Rescato de mi humilde biblioteca un pequeño y ajado libro rojo al que le tengo especial cariño. Les cojo cariño a los libros, en especial a los que leo y releo, siempre descubriendo algo nuevo, una nueva aventura o una nueva verdad. Como cuando veo por enésima vez una película y descubro episodios, diálogos y hasta personajes que ni recordaba. Ni siquiera el final recuerdo yo de las películas, con lo que es fácil contentarme con cualquier cartelera de cine o TV, que siempre habrá una película siempre nueva para mí.
Con este pequeño libro rojo, que guarda las cicatrices de sus casi 50 años y de haber sido utilizado como pelota contra la pared porque el novio que me lo regaló no entendía francés, pasa lo mismo. Y cada vez que tengo una duda existencial, entro en mi pequeña y esquilmada biblioteca -los libros no tienen dueño, decía mi madre cada vez que prestaba alguno-, lo cojo y lo abro por cualquiera de sus amarillentas páginas que no dejan de sorprenderme.
Sigo la estela de la investigación del Instituto Orgón, dedicado desde los años treinta del siglo XX a encontrar una supuesta fuerza vital universal, según su creador, el psicoanalista Wilhelm Reich. Se trata de la lucha interior del autor, como espectador naïf, que ha observado durante decenios con asombro, y al final con horror, el sufrimiento que el hombre de la calle se inflige a sí mismo. La energía orgánica fue rápidamente desechada por la comunidad internacional, pero las profecías de lo que pasaría casi cien años después se encierran en este pequeño libro de tapas rojas y machacadas por mi primer novio.

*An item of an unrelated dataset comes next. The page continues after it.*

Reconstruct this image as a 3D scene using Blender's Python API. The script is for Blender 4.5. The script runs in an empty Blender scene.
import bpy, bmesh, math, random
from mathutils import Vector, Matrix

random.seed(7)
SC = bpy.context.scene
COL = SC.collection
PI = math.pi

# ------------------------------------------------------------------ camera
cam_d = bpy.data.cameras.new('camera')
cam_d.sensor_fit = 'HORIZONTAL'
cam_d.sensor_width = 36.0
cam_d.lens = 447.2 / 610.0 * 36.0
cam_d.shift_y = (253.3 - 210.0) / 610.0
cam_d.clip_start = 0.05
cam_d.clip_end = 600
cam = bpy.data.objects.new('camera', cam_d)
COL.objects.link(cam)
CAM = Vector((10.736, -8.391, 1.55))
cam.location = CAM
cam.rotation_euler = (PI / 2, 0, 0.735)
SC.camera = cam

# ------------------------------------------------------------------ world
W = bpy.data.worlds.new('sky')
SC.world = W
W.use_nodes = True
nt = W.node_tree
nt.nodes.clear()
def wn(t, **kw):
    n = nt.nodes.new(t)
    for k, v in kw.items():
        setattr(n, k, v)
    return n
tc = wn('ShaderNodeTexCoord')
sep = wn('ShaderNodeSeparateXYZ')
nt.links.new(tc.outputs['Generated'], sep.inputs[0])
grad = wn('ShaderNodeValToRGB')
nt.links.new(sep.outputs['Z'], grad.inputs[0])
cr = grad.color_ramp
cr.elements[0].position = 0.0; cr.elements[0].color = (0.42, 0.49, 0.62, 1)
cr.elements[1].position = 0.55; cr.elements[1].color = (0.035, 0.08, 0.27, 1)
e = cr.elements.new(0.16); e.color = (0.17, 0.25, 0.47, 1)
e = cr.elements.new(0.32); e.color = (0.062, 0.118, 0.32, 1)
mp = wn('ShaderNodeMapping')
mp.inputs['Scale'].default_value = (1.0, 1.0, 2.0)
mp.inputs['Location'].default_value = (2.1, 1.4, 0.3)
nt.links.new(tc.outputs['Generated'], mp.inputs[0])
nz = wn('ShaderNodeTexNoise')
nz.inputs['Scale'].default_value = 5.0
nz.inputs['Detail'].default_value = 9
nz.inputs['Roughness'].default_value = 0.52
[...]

Perdón, que creo que no les he dicho de qué libro hablo. Está en el estante de mis libros en francés, pequeño porque pronto me pasé al inglés, que ocupa más espacio, exactamente dos huecos más en el estante inferior izquierdo. Y, como tengo memoria fotográfica, no tardo en encontrarlo ahí, entre el diccionario VOX -por cierto- de francés y una novela de suspense nórdico que compré en cualquier aeropuerto perdido por el centro de Europa, para pasar el tiempo cautivo que nos hacen perder entre viaje y viaje en esta época del siglo XXI.
Recuerdo exactamente el momento en el que llegó a mis manos. Lo vi en el suelo de la biblioteca de mi novio, después de “haberse” estrellado repetidamente contra la pared. Lo recogí, inerme, como si de un animalito herido se tratara, y comencé a ojearlo. Le pregunté: ¿No lo quieres? Me dijo: No lo entiendo. Y lo acaricié, el libro, con la delicadeza y curiosidad de mis 18 años. Y decidí amarlo para siempre.
Y ahora lo recupero de nuevo, una vez más, con las cicatrices que dejan los años y ese olor característico del papel envejecido por el polvo y el moho. Es mi Biblia, mi refugio espiritual, la esperanza de que la historia no volverá a repetirse. Wilhelm Reich lo escribió en los estertores de la II Guerra Mundial. Aquel terrible verano de 1945 vio la luz por primera vez. En 1948 fue traducido al inglés.
Yo tengo una humilde versión de bolsillo en francés de la Petite Bibliothèque Payot de 1972, posiblemente comprada en París por el hermano mayor de aquel primer novio, en una época en la que estos libros no entraban en España. Él sí hablaba francés. Es importante hablar idiomas, aunque sea para descubrir joyas como este pequeño libro de tapas rojas. Siempre digo que hoy todo el mundo habla inglés -es un decir-, pero hablar francés es más chic.
Bueno, pues yo hablo francés. Y ésa ha sido la suerte de que me reencuentre de tanto en tanto, a lo largo de la vida, con mi amigo Wilhelm Reich y con ese “petit home”, el ciudadano medio, que “teme a los grandes generales de la guerra, pero no tiene miedo de sí mismo”. Y, sobre todo, poder escuchar a ese hombre de la calle que “debe tomar contacto con la realidad”, para poder contrarrestar su perniciosa nostalgia de la autoridad, (…) para saber cómo puede convertirse en un fascista rojo o negro”.